Type out the data exactly as given. Skip any image.

━━━━━ Provided data ━━━━━

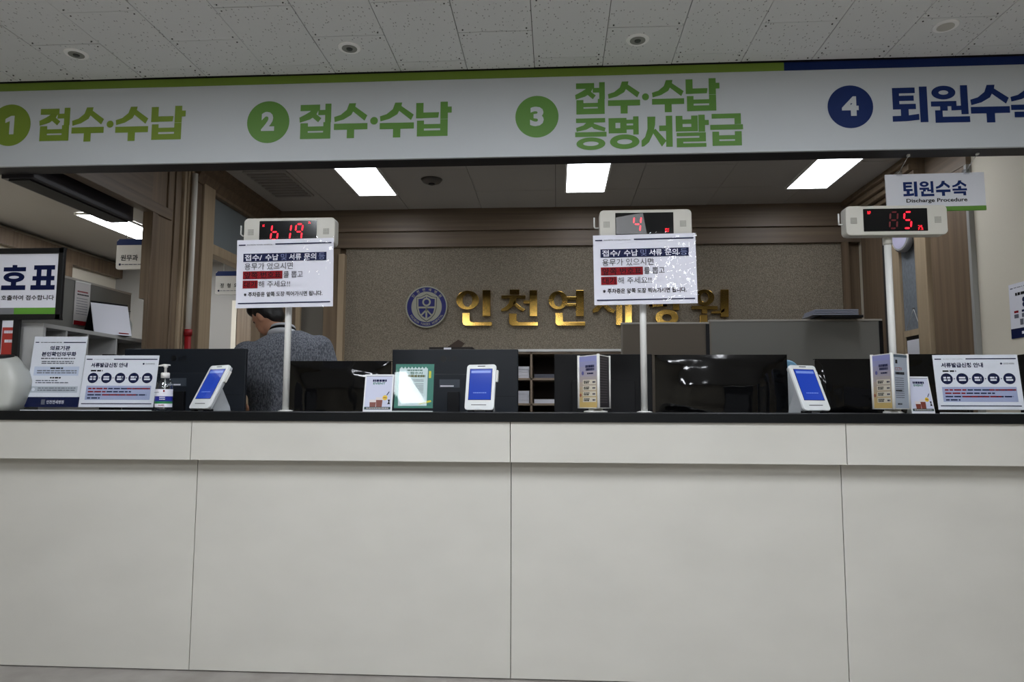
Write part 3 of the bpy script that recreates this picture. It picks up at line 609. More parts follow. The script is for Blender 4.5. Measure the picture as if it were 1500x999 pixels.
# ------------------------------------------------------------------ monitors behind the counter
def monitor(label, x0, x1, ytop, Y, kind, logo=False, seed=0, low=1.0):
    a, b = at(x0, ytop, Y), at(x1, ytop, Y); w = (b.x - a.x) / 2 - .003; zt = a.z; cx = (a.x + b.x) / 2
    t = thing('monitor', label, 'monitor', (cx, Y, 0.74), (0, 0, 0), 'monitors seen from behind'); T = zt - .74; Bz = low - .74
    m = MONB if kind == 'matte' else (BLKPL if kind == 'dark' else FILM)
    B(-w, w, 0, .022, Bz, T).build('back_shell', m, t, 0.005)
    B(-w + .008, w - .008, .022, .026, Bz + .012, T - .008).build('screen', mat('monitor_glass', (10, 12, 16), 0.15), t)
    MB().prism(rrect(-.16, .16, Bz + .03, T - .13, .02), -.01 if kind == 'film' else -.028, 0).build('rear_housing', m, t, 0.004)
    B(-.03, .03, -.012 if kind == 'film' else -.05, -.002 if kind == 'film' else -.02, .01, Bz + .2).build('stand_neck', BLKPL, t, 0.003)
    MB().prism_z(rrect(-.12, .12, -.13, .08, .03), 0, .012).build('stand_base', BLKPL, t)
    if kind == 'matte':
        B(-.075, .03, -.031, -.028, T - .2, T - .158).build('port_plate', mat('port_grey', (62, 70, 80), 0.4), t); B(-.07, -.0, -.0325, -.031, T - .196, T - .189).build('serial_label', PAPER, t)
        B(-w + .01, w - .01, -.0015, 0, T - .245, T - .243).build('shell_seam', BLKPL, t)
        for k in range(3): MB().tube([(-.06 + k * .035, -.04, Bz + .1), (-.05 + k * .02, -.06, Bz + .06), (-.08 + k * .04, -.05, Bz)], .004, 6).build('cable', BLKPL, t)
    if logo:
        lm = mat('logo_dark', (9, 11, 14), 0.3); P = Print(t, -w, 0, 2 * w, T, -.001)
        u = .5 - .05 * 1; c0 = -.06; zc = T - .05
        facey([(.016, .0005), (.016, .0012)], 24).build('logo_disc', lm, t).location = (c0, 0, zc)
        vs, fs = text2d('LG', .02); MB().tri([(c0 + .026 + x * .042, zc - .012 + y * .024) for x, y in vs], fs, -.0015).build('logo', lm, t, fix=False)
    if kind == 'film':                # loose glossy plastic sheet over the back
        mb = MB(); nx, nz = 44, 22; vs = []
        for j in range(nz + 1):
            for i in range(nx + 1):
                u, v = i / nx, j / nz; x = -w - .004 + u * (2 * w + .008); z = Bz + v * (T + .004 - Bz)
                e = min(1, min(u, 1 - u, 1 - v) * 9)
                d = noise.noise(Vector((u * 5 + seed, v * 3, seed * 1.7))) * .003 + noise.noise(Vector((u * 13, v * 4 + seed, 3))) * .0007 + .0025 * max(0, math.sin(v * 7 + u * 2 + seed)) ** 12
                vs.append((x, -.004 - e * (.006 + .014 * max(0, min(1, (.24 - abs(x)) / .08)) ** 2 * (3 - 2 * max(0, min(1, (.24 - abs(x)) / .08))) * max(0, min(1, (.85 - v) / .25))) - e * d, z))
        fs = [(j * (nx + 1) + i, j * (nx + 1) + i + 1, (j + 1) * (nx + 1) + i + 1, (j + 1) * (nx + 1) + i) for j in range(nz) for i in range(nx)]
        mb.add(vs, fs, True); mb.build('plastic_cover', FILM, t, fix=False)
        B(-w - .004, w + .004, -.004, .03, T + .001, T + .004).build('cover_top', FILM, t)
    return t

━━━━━

▶ [Result]
Write part 3 of the bpy script that recreates this picture. It picks up at line 609. More parts follow. The script is for Blender 4.5. Measure the picture as if it were 1500x999 pixels.
# ------------------------------------------------------------------ monitors behind the counter
def monitor(label, x0, x1, ytop, Y, kind, logo=False, seed=0, low=1.0):
    a, b = at(x0, ytop, Y), at(x1, ytop, Y); w = (b.x - a.x) / 2 - .003; zt = a.z; cx = (a.x + b.x) / 2
    t = thing('monitor', label, 'monitor', (cx, Y, 0.74), (0, 0, 0), 'monitors seen from behind'); T = zt - .74; Bz = low - .74
    m = MONB if kind == 'matte' else (BLKPL if kind == 'dark' else FILM)
    B(-w, w, 0, .022, Bz, T).build('back_shell', m, t, 0.005)
    B(-w + .008, w - .008, .022, .026, Bz + .012, T - .008).build('screen', mat('monitor_glass', (10, 12, 16), 0.15), t)
    MB().prism(rrect(-.16, .16, Bz + .03, T - .13, .02), -.01 if kind == 'film' else -.028, 0).build('rear_housing', m, t, 0.004)
    B(-.03, .03, -.012 if kind == 'film' else -.05, -.002 if kind == 'film' else -.02, .01, Bz + .2).build('stand_neck', BLKPL, t, 0.003)
    MB().prism_z(rrect(-.12, .12, -.13, .08, .03), 0, .012).build('stand_base', BLKPL, t)
    if kind == 'matte':
        B(-.075, .03, -.031, -.028, T - .2, T - .158).build('port_plate', mat('port_grey', (62, 70, 80), 0.4), t); B(-.07, -.0, -.0325, -.031, T - .196, T - .189).build('serial_label', PAPER, t)
        B(-w + .01, w - .01, -.0015, 0, T - .245, T - .243).build('shell_seam', BLKPL, t)
        for k in range(3): MB().tube([(-.06 + k * .035, -.04, Bz + .1), (-.05 + k * .02, -.06, Bz + .06), (-.08 + k * .04, -.05, Bz)], .004, 6).build('cable', BLKPL, t)
    if logo:
        lm = mat('logo_dark', (9, 11, 14), 0.3); P = Print(t, -w, 0, 2 * w, T, -.001)
        u = .5 - .05 * 1; c0 = -.06; zc = T - .05
        facey([(.016, .0005), (.016, .0012)], 24).build('logo_disc', lm, t).location = (c0, 0, zc)
        vs, fs = text2d('LG', .02); MB().tri([(c0 + .026 + x * .042, zc - .012 + y * .024) for x, y in vs], fs, -.0015).build('logo', lm, t, fix=False)
    if kind == 'film':                # loose glossy plastic sheet over the back
        mb = MB(); nx, nz = 44, 22; vs = []
        for j in range(nz + 1):
            for i in range(nx + 1):
                u, v = i / nx, j / nz; x = -w - .004 + u * (2 * w + .008); z = Bz + v * (T + .004 - Bz)
                e = min(1, min(u, 1 - u, 1 - v) * 9)
                d = noise.noise(Vector((u * 5 + seed, v * 3, seed * 1.7))) * .003 + noise.noise(Vector((u * 13, v * 4 + seed, 3))) * .0007 + .0025 * max(0, math.sin(v * 7 + u * 2 + seed)) ** 12
                vs.append((x, -.004 - e * (.006 + .014 * max(0, min(1, (.24 - abs(x)) / .08)) ** 2 * (3 - 2 * max(0, min(1, (.24 - abs(x)) / .08))) * max(0, min(1, (.85 - v) / .25))) - e * d, z))
        fs = [(j * (nx + 1) + i, j * (nx + 1) + i + 1, (j + 1) * (nx + 1) + i + 1, (j + 1) * (nx + 1) + i) for j in range(nz) for i in range(nx)]
        mb.add(vs, fs, True); mb.build('plastic_cover', FILM, t, fix=False)
        B(-w - .004, w + .004, -.004, .03, T + .001, T + .004).build('cover_top', FILM, t)
    return t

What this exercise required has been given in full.